1920s New York Brought Back to Life Through AI Colorization

100-year-old footage taken in New York just months before the Roaring 20s came to a crashing end has been given a new lease of life via AI colorization.

Glamour Daze used artificial intelligence (AI) to colorize and upscale the old footage taken at the Easter Day Parade in New York City to 4K and 60 frames per second.

“Original black and white silent footage was denoised, upscaled, and colorized using deep exemplar-based video colorization,” Glamour Daze writes in the video description. “Finally an ambient soundtrack was created for an immersive experience”

Colorized footage of NYC in 1929
1920s New Yorkers wearing their Sunday best.

The video features well-heeled New Yorkers attending the Easter Parade showing off their new clothes around Fifth Avenue.
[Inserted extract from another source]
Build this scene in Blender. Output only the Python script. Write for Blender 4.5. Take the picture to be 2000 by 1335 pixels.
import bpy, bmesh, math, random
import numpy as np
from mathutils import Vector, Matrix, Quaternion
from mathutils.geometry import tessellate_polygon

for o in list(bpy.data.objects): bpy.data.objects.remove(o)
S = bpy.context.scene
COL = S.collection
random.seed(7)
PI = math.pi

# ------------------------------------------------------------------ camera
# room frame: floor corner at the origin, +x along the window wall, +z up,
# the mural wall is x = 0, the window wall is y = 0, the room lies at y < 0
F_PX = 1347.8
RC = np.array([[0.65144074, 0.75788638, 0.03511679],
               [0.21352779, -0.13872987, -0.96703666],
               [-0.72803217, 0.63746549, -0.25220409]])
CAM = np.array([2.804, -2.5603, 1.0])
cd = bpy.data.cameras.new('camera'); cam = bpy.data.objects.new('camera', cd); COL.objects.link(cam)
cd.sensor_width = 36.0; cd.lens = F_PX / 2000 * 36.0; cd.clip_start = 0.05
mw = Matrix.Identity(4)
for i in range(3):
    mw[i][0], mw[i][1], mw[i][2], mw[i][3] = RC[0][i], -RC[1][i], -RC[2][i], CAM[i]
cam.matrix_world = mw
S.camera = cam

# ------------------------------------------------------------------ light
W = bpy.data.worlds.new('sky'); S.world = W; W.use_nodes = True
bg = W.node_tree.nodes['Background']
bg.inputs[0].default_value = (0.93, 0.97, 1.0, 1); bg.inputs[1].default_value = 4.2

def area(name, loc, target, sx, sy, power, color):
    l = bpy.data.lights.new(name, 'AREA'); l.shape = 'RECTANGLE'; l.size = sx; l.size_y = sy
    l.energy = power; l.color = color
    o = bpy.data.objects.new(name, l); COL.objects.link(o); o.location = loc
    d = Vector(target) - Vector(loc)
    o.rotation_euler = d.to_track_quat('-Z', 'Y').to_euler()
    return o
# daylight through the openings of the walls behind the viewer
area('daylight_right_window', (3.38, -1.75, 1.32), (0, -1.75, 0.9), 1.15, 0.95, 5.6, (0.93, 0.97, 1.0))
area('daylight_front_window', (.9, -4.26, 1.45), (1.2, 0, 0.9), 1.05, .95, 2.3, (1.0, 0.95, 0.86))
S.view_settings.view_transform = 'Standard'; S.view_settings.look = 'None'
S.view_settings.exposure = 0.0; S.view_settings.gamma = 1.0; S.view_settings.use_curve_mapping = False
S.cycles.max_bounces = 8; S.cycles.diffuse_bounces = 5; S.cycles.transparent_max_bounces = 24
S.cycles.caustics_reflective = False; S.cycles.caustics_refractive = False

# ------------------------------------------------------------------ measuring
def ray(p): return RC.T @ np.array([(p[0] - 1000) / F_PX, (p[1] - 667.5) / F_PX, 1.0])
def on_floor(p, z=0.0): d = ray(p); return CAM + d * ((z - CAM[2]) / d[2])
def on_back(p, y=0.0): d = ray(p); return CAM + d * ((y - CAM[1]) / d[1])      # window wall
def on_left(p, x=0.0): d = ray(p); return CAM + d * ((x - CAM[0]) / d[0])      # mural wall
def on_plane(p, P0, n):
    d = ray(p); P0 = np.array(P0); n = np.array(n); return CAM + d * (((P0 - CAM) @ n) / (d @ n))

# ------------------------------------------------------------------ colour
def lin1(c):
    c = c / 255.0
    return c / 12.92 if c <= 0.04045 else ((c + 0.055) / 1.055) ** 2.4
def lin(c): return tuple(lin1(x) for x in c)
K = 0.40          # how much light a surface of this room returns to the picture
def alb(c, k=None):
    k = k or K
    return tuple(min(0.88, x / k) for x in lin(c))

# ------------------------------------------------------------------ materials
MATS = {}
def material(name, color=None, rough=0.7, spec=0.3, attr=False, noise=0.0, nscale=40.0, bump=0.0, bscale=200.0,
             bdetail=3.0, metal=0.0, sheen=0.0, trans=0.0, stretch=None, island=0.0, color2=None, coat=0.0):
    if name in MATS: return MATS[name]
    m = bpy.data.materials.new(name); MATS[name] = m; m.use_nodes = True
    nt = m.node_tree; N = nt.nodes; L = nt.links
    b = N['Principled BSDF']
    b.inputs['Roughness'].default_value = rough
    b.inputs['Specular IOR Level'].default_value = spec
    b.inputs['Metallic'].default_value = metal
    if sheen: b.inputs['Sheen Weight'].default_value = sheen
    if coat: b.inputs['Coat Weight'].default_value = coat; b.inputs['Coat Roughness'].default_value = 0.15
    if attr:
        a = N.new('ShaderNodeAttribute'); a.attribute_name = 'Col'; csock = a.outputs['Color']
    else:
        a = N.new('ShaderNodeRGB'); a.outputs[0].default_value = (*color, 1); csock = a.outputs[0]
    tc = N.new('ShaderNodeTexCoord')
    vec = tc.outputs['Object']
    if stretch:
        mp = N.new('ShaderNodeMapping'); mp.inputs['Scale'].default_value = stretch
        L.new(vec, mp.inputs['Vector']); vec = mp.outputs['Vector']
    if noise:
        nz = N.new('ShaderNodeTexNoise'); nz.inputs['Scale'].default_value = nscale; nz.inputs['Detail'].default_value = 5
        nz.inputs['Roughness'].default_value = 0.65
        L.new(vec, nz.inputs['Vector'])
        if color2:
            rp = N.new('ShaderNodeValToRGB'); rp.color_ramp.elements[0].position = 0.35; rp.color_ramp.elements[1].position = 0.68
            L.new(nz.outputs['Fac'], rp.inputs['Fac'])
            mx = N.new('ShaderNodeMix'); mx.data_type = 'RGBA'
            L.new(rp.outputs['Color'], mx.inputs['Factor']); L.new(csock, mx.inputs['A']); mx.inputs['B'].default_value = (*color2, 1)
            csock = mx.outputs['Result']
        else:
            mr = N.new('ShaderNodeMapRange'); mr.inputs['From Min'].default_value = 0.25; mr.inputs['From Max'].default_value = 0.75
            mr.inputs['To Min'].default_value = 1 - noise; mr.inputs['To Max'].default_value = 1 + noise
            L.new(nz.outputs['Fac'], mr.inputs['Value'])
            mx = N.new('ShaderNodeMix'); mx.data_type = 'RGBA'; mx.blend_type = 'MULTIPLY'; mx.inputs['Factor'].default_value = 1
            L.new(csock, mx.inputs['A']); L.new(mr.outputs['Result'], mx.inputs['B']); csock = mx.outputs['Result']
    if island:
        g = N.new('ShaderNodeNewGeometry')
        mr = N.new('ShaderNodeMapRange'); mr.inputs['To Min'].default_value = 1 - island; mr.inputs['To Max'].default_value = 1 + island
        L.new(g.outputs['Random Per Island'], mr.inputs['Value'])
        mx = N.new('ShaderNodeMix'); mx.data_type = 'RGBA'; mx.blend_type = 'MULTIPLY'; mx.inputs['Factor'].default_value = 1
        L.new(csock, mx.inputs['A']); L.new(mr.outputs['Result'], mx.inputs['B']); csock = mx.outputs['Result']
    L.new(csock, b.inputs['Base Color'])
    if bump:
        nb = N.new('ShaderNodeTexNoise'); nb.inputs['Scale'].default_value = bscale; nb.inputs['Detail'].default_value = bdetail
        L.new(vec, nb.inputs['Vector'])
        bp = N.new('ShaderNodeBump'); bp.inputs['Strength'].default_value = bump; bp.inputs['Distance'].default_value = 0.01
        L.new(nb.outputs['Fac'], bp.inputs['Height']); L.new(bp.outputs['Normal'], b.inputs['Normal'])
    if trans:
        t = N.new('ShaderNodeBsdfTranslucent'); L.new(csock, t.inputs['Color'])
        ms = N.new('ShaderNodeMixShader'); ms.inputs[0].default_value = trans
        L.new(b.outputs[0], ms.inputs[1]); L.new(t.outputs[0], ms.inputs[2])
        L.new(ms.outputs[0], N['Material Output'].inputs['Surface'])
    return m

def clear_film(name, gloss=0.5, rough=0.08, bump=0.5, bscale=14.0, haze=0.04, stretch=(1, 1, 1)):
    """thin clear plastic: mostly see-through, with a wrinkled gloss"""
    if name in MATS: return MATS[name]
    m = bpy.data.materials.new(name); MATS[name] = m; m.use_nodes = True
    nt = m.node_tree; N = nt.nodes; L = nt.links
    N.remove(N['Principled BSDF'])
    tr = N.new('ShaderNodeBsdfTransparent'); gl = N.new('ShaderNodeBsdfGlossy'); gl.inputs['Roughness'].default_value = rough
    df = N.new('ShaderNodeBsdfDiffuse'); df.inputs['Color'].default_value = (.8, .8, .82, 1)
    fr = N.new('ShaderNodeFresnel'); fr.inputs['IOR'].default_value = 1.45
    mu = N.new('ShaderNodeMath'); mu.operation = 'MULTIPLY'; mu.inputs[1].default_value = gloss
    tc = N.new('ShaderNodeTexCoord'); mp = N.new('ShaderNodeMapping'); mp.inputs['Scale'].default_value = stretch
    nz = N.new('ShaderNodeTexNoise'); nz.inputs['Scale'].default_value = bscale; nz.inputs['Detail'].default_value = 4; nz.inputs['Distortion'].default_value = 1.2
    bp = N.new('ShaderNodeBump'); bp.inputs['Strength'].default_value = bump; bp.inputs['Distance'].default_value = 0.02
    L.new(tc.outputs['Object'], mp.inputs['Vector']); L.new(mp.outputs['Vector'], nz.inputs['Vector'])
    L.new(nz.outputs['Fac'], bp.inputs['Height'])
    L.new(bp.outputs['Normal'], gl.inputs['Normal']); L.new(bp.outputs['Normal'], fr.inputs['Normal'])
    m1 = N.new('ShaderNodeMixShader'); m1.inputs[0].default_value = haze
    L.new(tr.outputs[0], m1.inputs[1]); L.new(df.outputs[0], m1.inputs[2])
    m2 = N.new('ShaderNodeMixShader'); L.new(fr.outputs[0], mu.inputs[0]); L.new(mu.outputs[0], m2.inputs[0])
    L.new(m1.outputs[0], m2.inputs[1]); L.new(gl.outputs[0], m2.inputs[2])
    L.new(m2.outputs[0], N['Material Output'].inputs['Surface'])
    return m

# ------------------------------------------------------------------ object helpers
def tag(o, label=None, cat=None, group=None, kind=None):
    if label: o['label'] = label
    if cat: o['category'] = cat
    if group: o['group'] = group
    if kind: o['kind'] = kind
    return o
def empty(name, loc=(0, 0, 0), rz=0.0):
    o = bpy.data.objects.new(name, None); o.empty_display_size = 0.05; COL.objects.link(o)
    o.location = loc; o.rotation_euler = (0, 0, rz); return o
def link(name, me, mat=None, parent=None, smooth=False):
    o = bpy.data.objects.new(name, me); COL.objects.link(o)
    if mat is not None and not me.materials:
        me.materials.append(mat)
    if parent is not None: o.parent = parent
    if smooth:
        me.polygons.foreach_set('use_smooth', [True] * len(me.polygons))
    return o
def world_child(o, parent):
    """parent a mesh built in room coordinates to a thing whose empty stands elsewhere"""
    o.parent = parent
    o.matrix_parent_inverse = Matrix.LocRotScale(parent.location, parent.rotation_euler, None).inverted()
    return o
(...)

There is a clip of a crowd of people gathering at the entrance of St. Patricks Cathedral dressed in their finest attire. Conversely, there’s also a shot of a group of unemployed men led by the famous “Mr. Zero”, Urbain Ledoux who leads a group of older men wearing hats and wooden shoes.

Colorized footage of NYC in 1929
“Mr. Zero”, Urbain Ledoux, (right) leads a group of unemployed men around the city.

“The Easter Parade on Fifth Avenue in New York during the 1920s was a spectacle that attracted thousands of people. It was a time when the city was experiencing economic prosperity and social changes,” writes Glamour Daze.

“The parade was a celebration of the end of Lent and the arrival of spring, and it was a time for people to show off their fashionable attire.

“The Easter Parade was held on Fifth Avenue, the main thoroughfare in Manhattan. The avenue was closed to traffic, and people would walk up and down the street, showing off their new clothes and accessories. The parade started in the late morning and lasted until early evening.”

Colorized footage of NYC in 1929
A group of women dressed in a flapper-style.

The clips were provided by MIRC University of South Carolina which holds one of the nation’s largest film and video archives, with more than 8,000 hours of moving image material.

The video shows women wearing flapper-style clothing, a popular subculture in the 1920s that saw women wear knee-high skirts (outrageous at the time), bobbed their hair, drinking alcohol, and generally rebel against the period’s authorities.

The flappers were a symbol of the roaring 20s which ended with a bang just a few months after this footage was filmed when the Wall Street Crash happened further down Manhattan Island on October 29, known as Black Tuesday.

Gamour Daze has previously colorized 1920s footage taken in Paris.